セルフスタンドの普及が理由のひとつ
ガソリンスタンドの給油機には、一般的な固定式と天井からノズルが吊り下げられている懸垂式という、ふたつのタイプがある。最近、後者の吊り下げタイプをあまり見かけなくなった気がする。
理由としてまず一番最初に思い浮かぶのが、セルフの普及だ。吊り下げ式でもセルフにして問題はないようだが、さすがに一般ユーザーがノズルの下に合わせて停車させて、引っ張り下ろして給油するのは困難。しかも油種選択や支払いの機械、計量器を別のところに置かなければならず、現実的ではないだろう。やはりセルフは固定式ということになる。
各機能が別々にあるというのは、吊り下げ式そのもののデメリットになっていて、地中にあるタンクから天井までポンプでくみ上げる必要もある。つまり設備投資が大きくなるというわけで、ガソリンスタンド受難時代の昨今では、大きなハンデとなる。

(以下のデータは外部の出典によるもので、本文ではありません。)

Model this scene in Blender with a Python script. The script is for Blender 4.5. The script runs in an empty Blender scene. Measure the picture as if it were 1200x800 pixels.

もちろん吊り下げ式にはメリットもある。地面のスペースを取らないので、敷地が狭くても開業することが可能だ。都市部に多いのはそのためで、ノズルが伸びる範囲であれば、どこに給油するクルマを止めてもいいというフレキシブルさは吊り下げ式ならではだろう。
吊り下げ式のルーツは意外に古くて、前回の東京オリンピックあたりとされている。モータリゼーションの急激な発展でガソリンスタンドも急増したのだが、場所の確保が大変になったため、狭くても対応しやすい吊り下げ式が開発され、重宝されたという。